The Device Tree binding

The DTS links both drivers and describes the hardware: which GPIO for the panel reset, which IRQ for the touch, which regulators.

&mipi_dsi {
    status = "okay";

    panel@0 {
        compatible = "vendor,my-panel";
        reg = <0>;
        reset-gpios = <&gpio3 RK_PB6 GPIO_ACTIVE_LOW>;
        vdd-supply = <&vcc_lcd>;

        /* MIPI DSI timing */
        dsi,lanes = <4>;
        dsi,format = <MIPI_DSI_FMT_RGB888>;
        dsi,flags = <MIPI_DSI_MODE_VIDEO |
                     MIPI_DSI_MODE_VIDEO_BURST>;

        /* Reference to touch controller (for DRM link) */
        touchscreen = <&my_touch>;
    };
};

&i2c4 {
    status = "okay";

    my_touch: touchscreen@38 {
        compatible = "vendor,my-touch";
        reg = <0x38>;
        interrupt-parent = <&gpio1>;
        interrupts = <RK_PA7 IRQ_TYPE_EDGE_FALLING>;
        reset-gpios = <&gpio3 RK_PB7 GPIO_ACTIVE_LOW>;
        vcc-supply = <&vcc_tp>;
        touchscreen-size-x = <1280>;
        touchscreen-size-y = <800>;
    };
};

Conclusion

These two worlds remain distinct. A microcontroller specialist and an embedded Linux engineer do not share the same instincts, the same tools, the same problems. And that is normal — the fundamental constraints are different.

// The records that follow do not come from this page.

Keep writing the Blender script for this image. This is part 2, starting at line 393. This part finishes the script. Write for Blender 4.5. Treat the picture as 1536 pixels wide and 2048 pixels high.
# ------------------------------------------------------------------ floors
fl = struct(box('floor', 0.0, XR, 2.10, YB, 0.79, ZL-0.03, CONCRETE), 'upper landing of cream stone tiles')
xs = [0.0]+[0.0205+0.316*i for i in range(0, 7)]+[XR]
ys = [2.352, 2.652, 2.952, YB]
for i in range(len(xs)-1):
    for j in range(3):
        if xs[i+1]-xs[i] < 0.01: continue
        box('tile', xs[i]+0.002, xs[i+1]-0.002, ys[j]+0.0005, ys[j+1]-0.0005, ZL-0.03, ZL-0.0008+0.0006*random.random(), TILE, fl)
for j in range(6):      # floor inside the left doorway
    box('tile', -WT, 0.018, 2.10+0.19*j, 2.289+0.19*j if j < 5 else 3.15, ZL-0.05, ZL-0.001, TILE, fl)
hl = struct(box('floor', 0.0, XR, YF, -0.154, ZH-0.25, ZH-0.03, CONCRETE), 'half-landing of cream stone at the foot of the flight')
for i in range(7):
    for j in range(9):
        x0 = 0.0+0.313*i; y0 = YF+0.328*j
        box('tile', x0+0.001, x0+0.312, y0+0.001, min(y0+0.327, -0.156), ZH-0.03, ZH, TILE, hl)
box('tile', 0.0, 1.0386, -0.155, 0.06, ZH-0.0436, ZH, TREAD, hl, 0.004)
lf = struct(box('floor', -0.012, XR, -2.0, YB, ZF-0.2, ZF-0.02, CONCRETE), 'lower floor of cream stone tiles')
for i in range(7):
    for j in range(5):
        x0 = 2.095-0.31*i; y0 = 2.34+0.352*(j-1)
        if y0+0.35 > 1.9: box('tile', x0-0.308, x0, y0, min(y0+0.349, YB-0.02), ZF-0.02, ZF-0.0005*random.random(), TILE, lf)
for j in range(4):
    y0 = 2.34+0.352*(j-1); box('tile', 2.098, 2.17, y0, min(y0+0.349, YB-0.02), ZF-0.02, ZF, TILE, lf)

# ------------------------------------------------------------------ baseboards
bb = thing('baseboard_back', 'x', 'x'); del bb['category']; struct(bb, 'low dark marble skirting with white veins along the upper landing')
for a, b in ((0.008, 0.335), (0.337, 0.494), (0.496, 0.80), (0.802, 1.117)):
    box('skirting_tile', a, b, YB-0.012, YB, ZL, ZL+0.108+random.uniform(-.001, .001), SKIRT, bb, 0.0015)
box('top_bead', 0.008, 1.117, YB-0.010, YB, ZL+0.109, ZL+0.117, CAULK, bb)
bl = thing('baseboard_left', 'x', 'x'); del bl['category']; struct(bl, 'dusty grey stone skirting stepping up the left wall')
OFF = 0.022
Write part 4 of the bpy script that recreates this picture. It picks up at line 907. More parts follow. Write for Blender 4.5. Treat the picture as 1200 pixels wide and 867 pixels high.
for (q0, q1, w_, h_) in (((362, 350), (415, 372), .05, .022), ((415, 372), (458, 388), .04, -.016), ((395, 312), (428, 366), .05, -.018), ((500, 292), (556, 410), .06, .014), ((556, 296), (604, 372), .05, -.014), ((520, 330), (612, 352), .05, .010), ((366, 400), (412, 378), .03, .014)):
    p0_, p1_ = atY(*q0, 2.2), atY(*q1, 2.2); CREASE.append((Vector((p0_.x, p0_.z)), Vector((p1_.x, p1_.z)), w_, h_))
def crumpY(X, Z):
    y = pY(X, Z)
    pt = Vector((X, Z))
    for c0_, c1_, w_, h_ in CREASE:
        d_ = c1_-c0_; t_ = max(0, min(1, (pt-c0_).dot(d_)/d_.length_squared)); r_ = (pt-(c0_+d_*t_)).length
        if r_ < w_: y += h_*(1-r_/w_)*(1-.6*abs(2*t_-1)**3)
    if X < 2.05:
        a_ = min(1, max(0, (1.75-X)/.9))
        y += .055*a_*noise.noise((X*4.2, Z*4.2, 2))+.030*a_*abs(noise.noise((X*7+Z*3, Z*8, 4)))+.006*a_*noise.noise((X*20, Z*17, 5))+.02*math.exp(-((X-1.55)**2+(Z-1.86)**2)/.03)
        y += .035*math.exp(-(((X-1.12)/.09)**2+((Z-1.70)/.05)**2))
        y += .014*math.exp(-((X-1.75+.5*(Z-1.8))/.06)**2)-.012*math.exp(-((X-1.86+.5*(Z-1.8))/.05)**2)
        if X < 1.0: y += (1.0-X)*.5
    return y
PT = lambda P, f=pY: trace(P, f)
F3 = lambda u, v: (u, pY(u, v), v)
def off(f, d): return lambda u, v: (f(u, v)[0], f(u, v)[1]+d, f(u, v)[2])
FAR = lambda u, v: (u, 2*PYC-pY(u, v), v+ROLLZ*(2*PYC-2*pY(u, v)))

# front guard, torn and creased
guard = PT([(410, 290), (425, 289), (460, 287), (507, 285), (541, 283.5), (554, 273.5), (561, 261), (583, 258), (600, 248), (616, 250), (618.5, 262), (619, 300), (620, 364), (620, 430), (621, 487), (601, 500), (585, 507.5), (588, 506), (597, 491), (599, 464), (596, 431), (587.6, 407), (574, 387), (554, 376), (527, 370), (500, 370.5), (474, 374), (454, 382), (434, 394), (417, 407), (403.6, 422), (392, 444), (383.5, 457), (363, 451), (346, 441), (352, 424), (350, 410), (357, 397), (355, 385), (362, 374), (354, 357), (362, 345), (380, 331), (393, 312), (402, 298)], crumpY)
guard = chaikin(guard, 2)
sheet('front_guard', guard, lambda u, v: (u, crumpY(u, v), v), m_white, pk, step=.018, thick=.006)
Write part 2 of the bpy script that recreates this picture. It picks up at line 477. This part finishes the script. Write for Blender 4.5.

What is changing is the progressive convergence of tools. Zephyr deliberately copied Linux's architecture: Devicetree, Kconfig, CMake, west. An engineer writing kernel code in the morning can understand a Zephyr project in the afternoon without being completely lost. That is new, and it is useful.

The fundamental challenges remain. RAM still matters. Determinism cannot be improvised. A mishandled pointer is still a silent bug. An allocation in an IRQ handler is still incorrect code. These rules do not change because the tools become more comfortable.

But the field evolves quickly — Zephyr 3.x, PREEMPT_RT in mainline, Matter on microcontrollers, eBPF beginning to appear in embedded. That is precisely what makes it interesting.